(Exercise):
Copy the material that follows word for word and omit its pictures.

## start Data lines

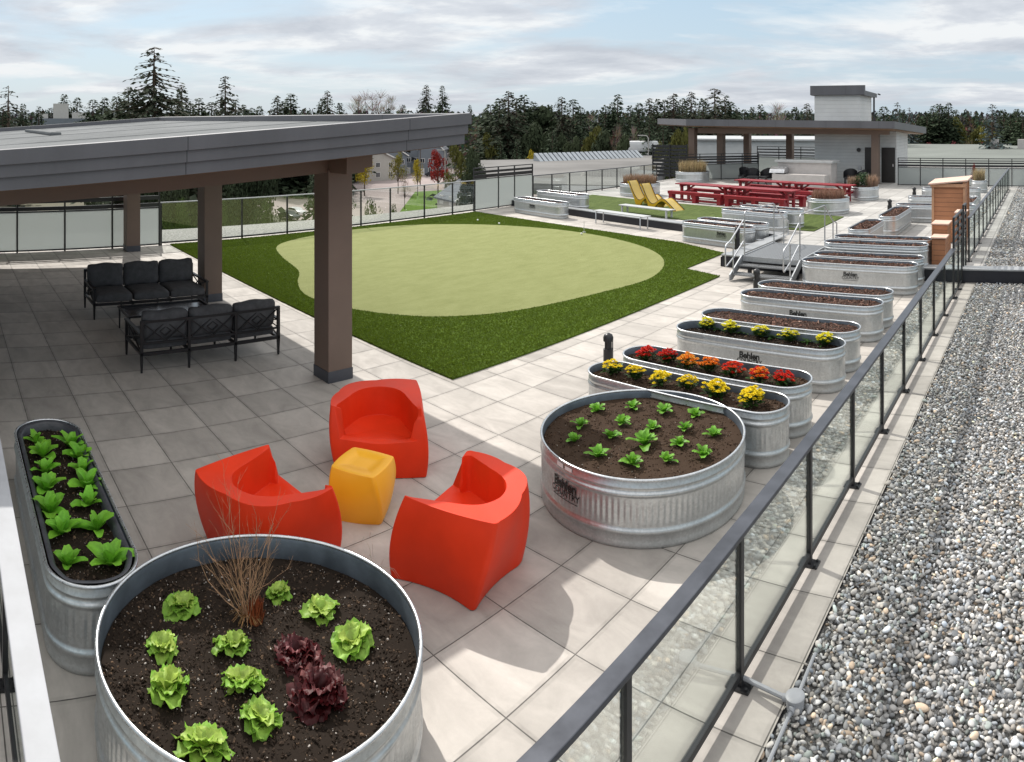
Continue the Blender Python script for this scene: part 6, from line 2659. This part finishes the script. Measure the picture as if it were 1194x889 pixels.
def broadleaf(seed, col=(.07, .10, .03), n=2200, w=.42, bare=False, twigc=(.19, .15, .12), lobes=11, z0=.25, leafsize=.022):
    rn = random.Random(seed)
    b = MB()
    tr = MB()
    tr.tube([(0, 0, 0), (.01, .005, .2), (0, .01, .36)], .022, 7, .014)
    cs = []
    for i in range(lobes):
        a = rn.random() * 6.28
        rr = w * .62 * math.sqrt(rn.random())
        z = z0 + .18 + rn.random() * (.62 - .1)
        sh_ = 1 - abs(z - .58) * .9
        cs.append((rr * math.cos(a) * sh_, rr * math.sin(a) * sh_, z, rn.uniform(.10, .2) * (1.1 if z < .75 else .8)))
    cs.append((0, 0, .88, .1))
    for (x, y, z, r_) in cs:
        tr.tube([(0, .01, .3), (x * .4, y * .4, .3 + (z - .3) * .55), (x, y, z)], .010, 5, .002)
    if bare:
        for (x, y, z, r_) in cs:
            for i in range(int(n / len(cs) / 4)):
                d = Vector((rn.gauss(0, 1), rn.gauss(0, 1), rn.gauss(.5, .8))).normalized()
                p = Vector((x, y, z)) + d * r_ * rn.uniform(0, .7)
                q = p + (d + Vector((rn.uniform(-.4, .4), rn.uniform(-.4, .4), rn.uniform(0, .5)))).normalized() * rn.uniform(.04, .11)
                sd_ = Vector((rn.uniform(-1, 1), rn.uniform(-1, 1), 0)).normalized() * .0022
                c = tuple(u * rn.uniform(.6, 1.4) for u in twigc)
                b.add([p - sd_, p + sd_, q + sd_ * .3, q - sd_ * .3], [(0, 1, 2, 3)], c)
    else:
        for i in range(n):
            x, y, z, r_ = cs[rn.randrange(len(cs))]
            d = Vector((rn.gauss(0, 1), rn.gauss(0, 1), rn.gauss(0, .9))).normalized() * r_ * rn.uniform(.45, 1.05) ** .6
            p = Vector((x, y, z)) + d
            nrm = (d.normalized() + Vector((rn.uniform(-.8, .8), rn.uniform(-.8, .8), rn.uniform(-.5, .8)))).normalized()
            u = nrm.orthogonal().normalized() * leafsize * rn.uniform(.6, 1.4)
            v_ = nrm.cross(u)
            cm_ = rn.uniform(.65, 1.4)
            c = tuple(q * cm_ for q in col)
            b.add([p - u, p - v_ * .7, p + u, p + v_ * .7], [(0, 1, 2, 3)], c)
    return b.mesh('crown', M['needle']), tr.mesh('trunk', M['bark'])


KT = {
    'fir': [conifer(s, 58, r_, .45, .12, .06, (.054, .074, .044), False, 10, .74) for s, r_ in ((1, .17), (2, .20), (3, .15))],
    'big': [conifer(4, 44, .27, .55, .16, .05, (.052, .066, .042), True, 11, .76), conifer(41, 40, .25, .45, .14, .05, (.050, .068, .042), True, 12, .72), conifer(42, 38, .29, .4, .2, .05, (.054, .066, .044), True, 11, .70)],
    'sparse': [conifer(5, 26, .20, .3, .34, .06, (.056, .066, .046), True, 7, .74), conifer(9, 24, .26, .4, .3, .06, (.046, .058, .042), True, 8, .68)],
    'blue': [conifer(6, 30, .25, .25, .15, .05, (.085, .115, .115), True, 9, .78)],
    'round': [broadleaf(7, (.056, .072, .040), 4200, .40, leafsize=.024), broadleaf(8, (.060, .076, .040), 4200, .5, leafsize=.024)],
    'roundN': [broadleaf(27, (.040, .054, .030), 15000, .42, leafsize=.0095, lobes=16), broadleaf(28, (.044, .056, .030), 15000, .46, leafsize=.0095, lobes=16)],
    'hedgeN': [broadleaf(29, (.060, .090, .028), 15000, .45, lobes=18, z0=.05, leafsize=.0085)],
    'bare': [broadleaf(10, bare=True, n=3600, twigc=(.30, .26, .21)), broadleaf(11, bare=True, n=3600, w=.5, twigc=(.24, .17, .13))],
    'yellow': [broadleaf(12, (.42, .33, .035), 1500, .42, leafsize=.02)],
    'lime': [broadleaf(13, (.22, .20, .05), 1700, .5, leafsize=.02)],
    'red': [broadleaf(14, (.30, .035, .03), 1900, .45, leafsize=.02)],
    'pink': [broadleaf(15, (.30, .08, .09), 1500, .5, leafsize=.022)],
    'hedge': [broadleaf(16, (.055, .085, .028), 4200, .5, lobes=16, z0=.05, leafsize=.018)],
    'olive': [broadleaf(17, (.12, .12, .035), 2200, .5, leafsize=.022)],
}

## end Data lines

(Task answer):
Continue the Blender Python script for this scene: part 6, from line 2659. This part finishes the script. Measure the picture as if it were 1194x889 pixels.
def broadleaf(seed, col=(.07, .10, .03), n=2200, w=.42, bare=False, twigc=(.19, .15, .12), lobes=11, z0=.25, leafsize=.022):
    rn = random.Random(seed)
    b = MB()
    tr = MB()
    tr.tube([(0, 0, 0), (.01, .005, .2), (0, .01, .36)], .022, 7, .014)
    cs = []
    for i in range(lobes):
        a = rn.random() * 6.28
        rr = w * .62 * math.sqrt(rn.random())
        z = z0 + .18 + rn.random() * (.62 - .1)
        sh_ = 1 - abs(z - .58) * .9
        cs.append((rr * math.cos(a) * sh_, rr * math.sin(a) * sh_, z, rn.uniform(.10, .2) * (1.1 if z < .75 else .8)))
    cs.append((0, 0, .88, .1))
    for (x, y, z, r_) in cs:
        tr.tube([(0, .01, .3), (x * .4, y * .4, .3 + (z - .3) * .55), (x, y, z)], .010, 5, .002)
    if bare:
        for (x, y, z, r_) in cs:
            for i in range(int(n / len(cs) / 4)):
                d = Vector((rn.gauss(0, 1), rn.gauss(0, 1), rn.gauss(.5, .8))).normalized()
                p = Vector((x, y, z)) + d * r_ * rn.uniform(0, .7)
                q = p + (d + Vector((rn.uniform(-.4, .4), rn.uniform(-.4, .4), rn.uniform(0, .5)))).normalized() * rn.uniform(.04, .11)
                sd_ = Vector((rn.uniform(-1, 1), rn.uniform(-1, 1), 0)).normalized() * .0022
                c = tuple(u * rn.uniform(.6, 1.4) for u in twigc)
                b.add([p - sd_, p + sd_, q + sd_ * .3, q - sd_ * .3], [(0, 1, 2, 3)], c)
    else:
        for i in range(n):
            x, y, z, r_ = cs[rn.randrange(len(cs))]
            d = Vector((rn.gauss(0, 1), rn.gauss(0, 1), rn.gauss(0, .9))).normalized() * r_ * rn.uniform(.45, 1.05) ** .6
            p = Vector((x, y, z)) + d
            nrm = (d.normalized() + Vector((rn.uniform(-.8, .8), rn.uniform(-.8, .8), rn.uniform(-.5, .8)))).normalized()
            u = nrm.orthogonal().normalized() * leafsize * rn.uniform(.6, 1.4)
            v_ = nrm.cross(u)
            cm_ = rn.uniform(.65, 1.4)
            c = tuple(q * cm_ for q in col)
            b.add([p - u, p - v_ * .7, p + u, p + v_ * .7], [(0, 1, 2, 3)], c)
    return b.mesh('crown', M['needle']), tr.mesh('trunk', M['bark'])


KT = {
    'fir': [conifer(s, 58, r_, .45, .12, .06, (.054, .074, .044), False, 10, .74) for s, r_ in ((1, .17), (2, .20), (3, .15))],
    'big': [conifer(4, 44, .27, .55, .16, .05, (.052, .066, .042), True, 11, .76), conifer(41, 40, .25, .45, .14, .05, (.050, .068, .042), True, 12, .72), conifer(42, 38, .29, .4, .2, .05, (.054, .066, .044), True, 11, .70)],
    'sparse': [conifer(5, 26, .20, .3, .34, .06, (.056, .066, .046), True, 7, .74), conifer(9, 24, .26, .4, .3, .06, (.046, .058, .042), True, 8, .68)],
    'blue': [conifer(6, 30, .25, .25, .15, .05, (.085, .115, .115), True, 9, .78)],
    'round': [broadleaf(7, (.056, .072, .040), 4200, .40, leafsize=.024), broadleaf(8, (.060, .076, .040), 4200, .5, leafsize=.024)],
    'roundN': [broadleaf(27, (.040, .054, .030), 15000, .42, leafsize=.0095, lobes=16), broadleaf(28, (.044, .056, .030), 15000, .46, leafsize=.0095, lobes=16)],
    'hedgeN': [broadleaf(29, (.060, .090, .028), 15000, .45, lobes=18, z0=.05, leafsize=.0085)],
    'bare': [broadleaf(10, bare=True, n=3600, twigc=(.30, .26, .21)), broadleaf(11, bare=True, n=3600, w=.5, twigc=(.24, .17, .13))],
    'yellow': [broadleaf(12, (.42, .33, .035), 1500, .42, leafsize=.02)],
    'lime': [broadleaf(13, (.22, .20, .05), 1700, .5, leafsize=.02)],
    'red': [broadleaf(14, (.30, .035, .03), 1900, .45, leafsize=.02)],
    'pink': [broadleaf(15, (.30, .08, .09), 1500, .5, leafsize=.022)],
    'hedge': [broadleaf(16, (.055, .085, .028), 4200, .5, lobes=16, z0=.05, leafsize=.018)],
    'olive': [broadleaf(17, (.12, .12, .035), 2200, .5, leafsize=.022)],
}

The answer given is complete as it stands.